CBSL to resume FX purchases to rebuild net intl reserves to USD6.9bn by end Dec

May 17, 2019 (LBO) – Sri Lanka’s Central Bank said it is committed to rebuild reserves and allow the exchange rate to function as the first line of defense to external shocks.

As per the memorandum of economic and financial policies contained in the Letter of Intent to the IMF, the Central Bank has recognized the urgent need to step up efforts to enhance reserve coverage through FX purchases and limit FX sales to dampening excessive volatility.

The Central Bank said it is on track to meet the revised net international reserves (NIR) target for end-June, with 100.5 million dollars already purchased in 2019Q1, on the back of a resumption of capital inflows and is committed to build NIR at a faster pace should market conditions improve more than expected.

At end-December 2018, the net international reserves evaluated at market exchange rates stood at 5,494.6 million US dollars.

“We will resume FX purchases to rebuild net international reserves (NIR) to US$6.9 billion by end-December 2019,” the Central Bank said.

“We will also limit FX sales to stemming excessive volatility in the event of disorderly market conditions.”

Gross international reserves (GIR) declined to 6.9 billion dollars by end-2018, as the Central Bank sold 1.1 billion dollars, on a net basis, in 2018 to stem balance of payment pressures.

Gross reserves recovered to 7.6 billion as of end-March 2019, as they resumed FX purchases and the government tapped international bond markets in March, raising 2.4 billion at 5 and 10 year maturities.

The Central Bank said it will consult with the IMF staff monthly on FX market developments and reserves building, or on a higher frequency in case of significant deviations from the envisaged reserves path and the proposed policy response.

The bank also plans to strengthen communications to help clarify the interaction between the intervention strategy and reserve accumulation plans to provide the market with a better understanding of the CBSL transactions in the FX market.
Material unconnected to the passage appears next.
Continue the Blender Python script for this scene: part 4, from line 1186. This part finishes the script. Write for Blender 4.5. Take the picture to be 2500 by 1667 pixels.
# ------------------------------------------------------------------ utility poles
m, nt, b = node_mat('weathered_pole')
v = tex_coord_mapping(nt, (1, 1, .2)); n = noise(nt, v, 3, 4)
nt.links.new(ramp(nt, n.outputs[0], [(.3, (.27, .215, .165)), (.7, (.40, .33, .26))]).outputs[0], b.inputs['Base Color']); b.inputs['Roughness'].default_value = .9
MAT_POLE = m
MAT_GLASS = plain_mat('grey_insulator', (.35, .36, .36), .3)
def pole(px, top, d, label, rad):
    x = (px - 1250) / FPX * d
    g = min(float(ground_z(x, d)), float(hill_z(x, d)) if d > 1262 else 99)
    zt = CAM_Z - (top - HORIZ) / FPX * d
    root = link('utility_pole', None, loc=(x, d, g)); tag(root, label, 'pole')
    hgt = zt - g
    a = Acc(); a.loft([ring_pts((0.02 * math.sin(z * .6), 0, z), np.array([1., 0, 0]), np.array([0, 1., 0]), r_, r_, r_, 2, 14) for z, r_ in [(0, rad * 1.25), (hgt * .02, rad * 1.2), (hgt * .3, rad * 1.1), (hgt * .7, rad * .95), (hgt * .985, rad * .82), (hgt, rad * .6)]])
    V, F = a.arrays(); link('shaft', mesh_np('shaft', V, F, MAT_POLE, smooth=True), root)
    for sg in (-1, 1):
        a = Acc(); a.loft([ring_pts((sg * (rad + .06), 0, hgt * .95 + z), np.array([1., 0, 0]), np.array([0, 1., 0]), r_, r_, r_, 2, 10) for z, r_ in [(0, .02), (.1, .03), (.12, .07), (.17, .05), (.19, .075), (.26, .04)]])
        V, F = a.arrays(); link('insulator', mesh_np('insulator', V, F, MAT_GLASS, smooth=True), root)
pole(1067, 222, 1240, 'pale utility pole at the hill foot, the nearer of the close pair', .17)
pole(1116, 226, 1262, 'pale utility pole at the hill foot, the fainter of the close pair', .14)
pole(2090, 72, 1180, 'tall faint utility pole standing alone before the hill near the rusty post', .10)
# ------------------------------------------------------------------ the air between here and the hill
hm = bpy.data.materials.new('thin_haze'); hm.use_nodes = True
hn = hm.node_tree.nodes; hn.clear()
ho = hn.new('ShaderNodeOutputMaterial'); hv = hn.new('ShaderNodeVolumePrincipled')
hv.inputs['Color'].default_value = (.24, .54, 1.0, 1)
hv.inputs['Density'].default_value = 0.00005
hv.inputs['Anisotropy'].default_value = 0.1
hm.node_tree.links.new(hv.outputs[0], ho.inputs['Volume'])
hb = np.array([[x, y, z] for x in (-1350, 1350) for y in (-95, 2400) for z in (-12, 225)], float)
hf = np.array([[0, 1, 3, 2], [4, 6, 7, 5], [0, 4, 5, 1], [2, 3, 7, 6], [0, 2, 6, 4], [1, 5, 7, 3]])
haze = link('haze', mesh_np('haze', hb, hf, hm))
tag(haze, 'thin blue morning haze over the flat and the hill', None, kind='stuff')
“We have gradually wound down FX swaps with domestic commercial banks, from $1.4 billion at end-February 2018 to $0.88 billion at end-March 2019,” the Central Bank said.
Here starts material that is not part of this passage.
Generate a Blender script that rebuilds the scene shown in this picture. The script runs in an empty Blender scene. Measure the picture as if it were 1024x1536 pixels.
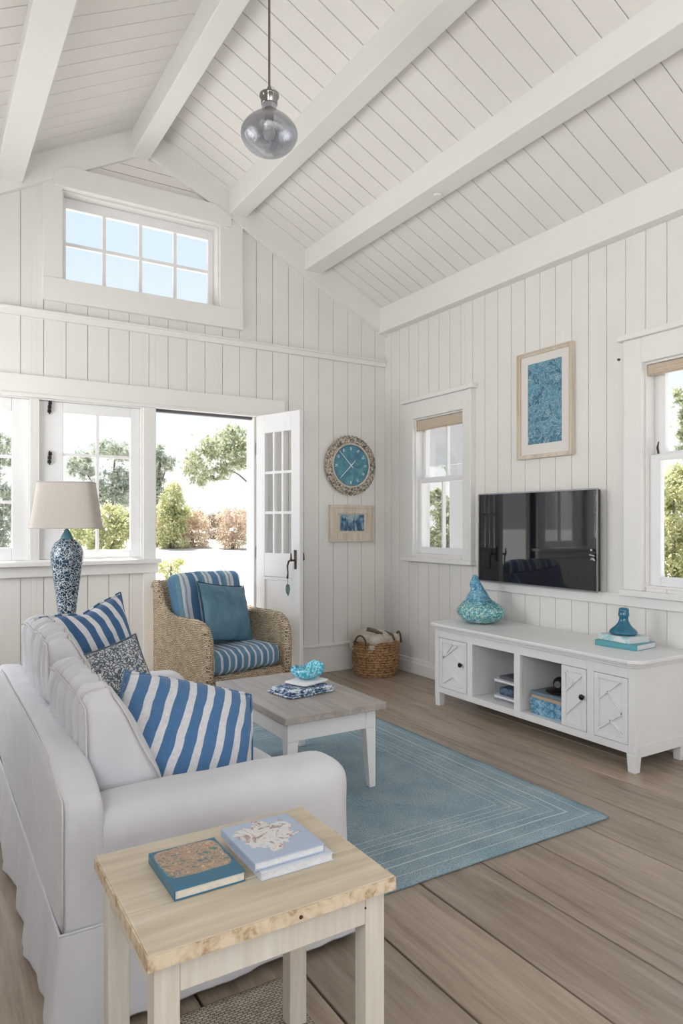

“We plan to further reduce swap liabilities gradually.”

The framework to wind down outstanding liabilities in foreign exchange swaps with domestic commercial banks will include discontinuing the provision of FX swaps on concessional terms and gradually reducing outstanding net short positions of FX swaps with commercial banks.

The Central Bank’s outstanding liabilities or net short positions in foreign exchange swaps with domestic commercial banks which stood at 1,495.2 million dollars at end-December 2017 reduced to 723.2 million at end-December 2018.